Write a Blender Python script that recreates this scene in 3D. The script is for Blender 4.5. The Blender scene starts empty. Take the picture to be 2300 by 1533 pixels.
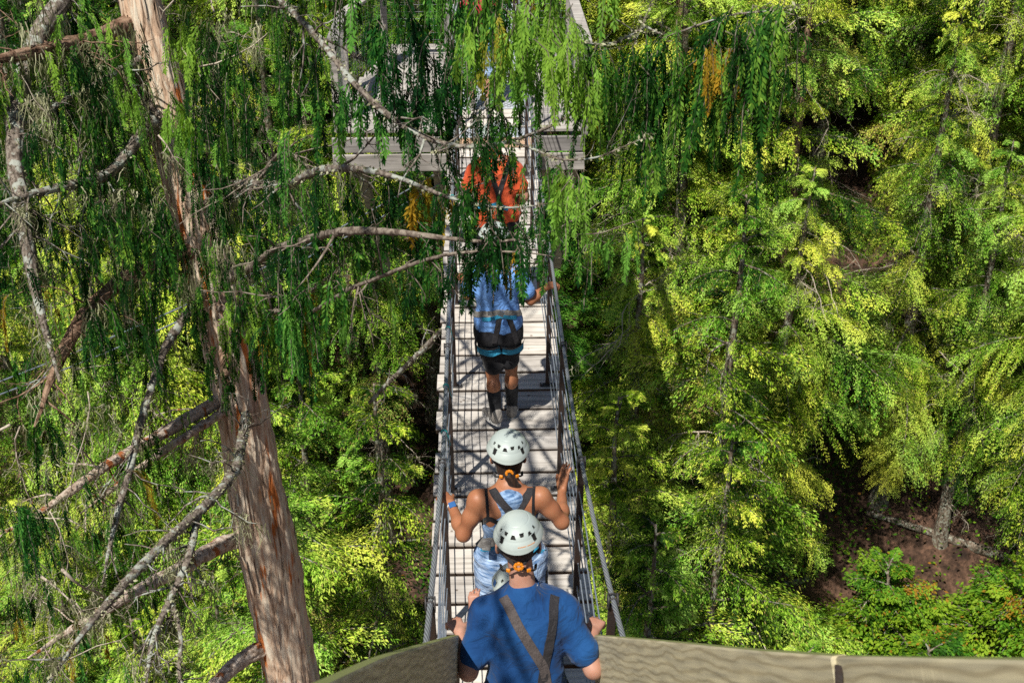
import bpy, bmesh, math, random
import numpy as np
from mathutils import Vector, Matrix, noise
from mathutils.bvhtree import BVHTree

# ------------------------------------------------------------------ basics
SC = bpy.context.scene
COL = SC.collection
R = math.radians
FPX = 2900.0; PITCH = R(27.6); YAW = R(1.66)
CAM = np.array([-0.18, 0.0, 5.29])
FW = np.array([math.sin(YAW)*math.cos(PITCH), math.cos(YAW)*math.cos(PITCH), -math.sin(PITCH)])
RT = np.array([math.cos(YAW), -math.sin(YAW), 0.0])
UP = np.array([math.sin(YAW)*math.sin(PITCH), math.cos(YAW)*math.sin(PITCH), math.cos(PITCH)])
def at(px, py, d):
    """world point seen at photo pixel (px,py) at depth d metres"""
    return CAM + d*(FW + (px-1150)/FPX*RT - (py-766.5)/FPX*UP)
def deck_z(y):
    return 0.006*(y-9.5)**2
def proj(p):
    q = np.asarray(p, float)-CAM
    d = q@FW
    return 1150+FPX*(q@RT)/d, 766.5-FPX*(q@UP)/d, d

def tag(o, label=None, cat=None, group=None, kind=None):
    if label: o['label'] = label
    if cat: o['category'] = cat
    if group: o['group'] = group
    if kind: o['kind'] = kind
    return o
def empty(name, loc=(0,0,0), rz=0.0, parent=None):
    o = bpy.data.objects.new(name, None); COL.objects.link(o)
    o.location = loc; o.rotation_euler = (0, 0, rz); o.empty_display_size = .2
    if parent: o.parent = parent
    return o
def copy_tree(o, parent=None):
    c = o.copy(); COL.objects.link(c); c.parent = parent
    for ch in list(o.children): copy_tree(ch, c)
    return c

def unit(a):
    a = np.asarray(a, float)
    n = np.linalg.norm(a, axis=-1, keepdims=True)
    return a/np.maximum(n, 1e-9)

class MB:
    """collects quads and triangles, builds one mesh object"""
    def __init__(s): s.v=[]; s.q=[]; s.t=[]; s.c=[]; s.n=0; s.mq=[]; s.mt=[]
    def add(s, v, q=None, t=None, c=None, m=0):
        v = np.asarray(v, np.float32).reshape(-1,3)
        s.v.append(v)
        if c is None: c = np.tile(np.array([.5,0,.5,1],np.float32),(len(v),1))
        c = np.asarray(c, np.float32)
        if c.ndim==1: c = np.tile(c,(len(v),1))
        s.c.append(c)
        if q is not None and len(q):
            s.q.append(np.asarray(q,np.int64)+s.n); s.mq.append(np.full(len(q),m,np.int32))
        if t is not None and len(t):
            s.t.append(np.asarray(t,np.int64)+s.n); s.mt.append(np.full(len(t),m,np.int32))
        s.n += len(v)
    def build(s, name, mats, parent=None, smooth=True):
        me = bpy.data.meshes.new(name)
        V = np.concatenate(s.v) if s.v else np.zeros((0,3),np.float32)
        Q = np.concatenate(s.q) if s.q else np.zeros((0,4),np.int64)
        T = np.concatenate(s.t) if s.t else np.zeros((0,3),np.int64)
        me.vertices.add(len(V)); me.vertices.foreach_set('co', V.ravel())
        L = np.concatenate([Q.ravel(), T.ravel()]).astype(np.int32)
        me.loops.add(len(L)); me.loops.foreach_set('vertex_index', L)
        st = np.concatenate([np.arange(len(Q))*4, len(Q)*4+np.arange(len(T))*3]).astype(np.int32)
        me.polygons.add(len(st)); me.polygons.foreach_set('loop_start', st)
        me.polygons.foreach_set('loop_total', np.concatenate([np.full(len(Q),4),np.full(len(T),3)]).astype(np.int32))
        me.polygons.foreach_set('use_smooth', np.full(len(st), smooth, bool))
        mi = np.concatenate(s.mq+s.mt) if (s.mq or s.mt) else np.zeros(0,np.int32)
        me.polygons.foreach_set('material_index', mi.astype(np.int32))
        at_ = me.color_attributes.new('Col','FLOAT_COLOR','POINT')
        if s.c: at_.data.foreach_set('color', np.concatenate(s.c).ravel())
        me.update(calc_edges=True); me.validate()
        for m in (mats if isinstance(mats,(list,tuple)) else [mats]): me.materials.append(m)
        o = bpy.data.objects.new(name, me); COL.objects.link(o)
        if parent: o.parent = parent
        return o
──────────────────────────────
What is expected: Write out each line of the listing above, exactly, from its first line to the line holding "from mathutils.bvhtree import BVHTree", inclusive. Skip the pictures.

Full response:
Write a Blender Python script that recreates this scene in 3D. The script is for Blender 4.5. The Blender scene starts empty. Take the picture to be 2300 by 1533 pixels.
import bpy, bmesh, math, random
import numpy as np
from mathutils import Vector, Matrix, noise
from mathutils.bvhtree import BVHTree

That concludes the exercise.